Sunday, February 15, 2015

Church

This is the third and final (for now) guest post from my buddy Chad. He is a great writer, fisherman and father. I hope you enjoy his work and style as much as I do. 

these are the dull drums of winter.  grey after grey rolling over, spliced through with bluebird bone chills.  the impossible unstoppable encroachment of the shelf ice over the stream edges.  your local shrinking from the cold and the wind.  and then finally, how can anything possibly live in there?  

the water so cold its black, so cold its perfectly clear.  the water is so thin between the shelf ice, the water that is still there.  all sentiment settled like sediment and the winter fishing is done.



but still, it is what you are, so it will be done.  and all hopes boil down into practice; of drifting your size 18 nothing nymph where you could possibly imagine a fish holding.  the practice of the minds eye, that other sight.  you are glad to be out with such low expectations.  you are glad to be out.

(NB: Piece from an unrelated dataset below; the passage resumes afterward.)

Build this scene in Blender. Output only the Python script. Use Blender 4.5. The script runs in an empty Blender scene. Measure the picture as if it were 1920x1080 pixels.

sunday mornings of my youth were spent in church.  carried there by the faith of my mothers, a station wagon, and no car seats.  the strong faith i always envied and wanted.  so genuine and so iron clad.  through all storms, something to lean on, and be carried by.

as i grew, i grew away from the church.   this to my mothers chagrin.  but one thing that has always stuck with me is what i learned to be the reasons we pray: to say thank you, to say i'm sorry, to ask for help, and to say i love you.

sometimes my mother will ask me if i went to church on a weekend, and i'll truthfully say i did not.  she will respond that it is my soul, chad.  which is a sharp and well placed arrow.  

but i do go, when the smell of old incense fills the silent congregation and my mother takes her place to the right in the pew we always sat at, i smell the cold winter air and take my place.  i cast and cast, all alone.  every one of those casts are prayers, and all four kinds at that.  not the stillborn dreams of a nihilist, but the honest prayers of one who is faithful.  if you keep doing it right, something will finally take, and you find your higher power.

sit on a rock and listen to the winter wind come.  hear it from a ways off, and then see it in the tops of the trees as it nears, then feel it on your face as it joins with the song of the river.  kneel and cast and listen.  It is resonant, lovely, gentle and strong; the sound of these hymns.  

the colors of a winter trout, lit up like stained glass in the church window.  and against all odds, i have it in my net.  a small thing, but one to pour your faith into and be faithful to.  and i dip my hand into the stoup of the river, the holy water, to cradle my faith and release it.  my mother and i, both at church.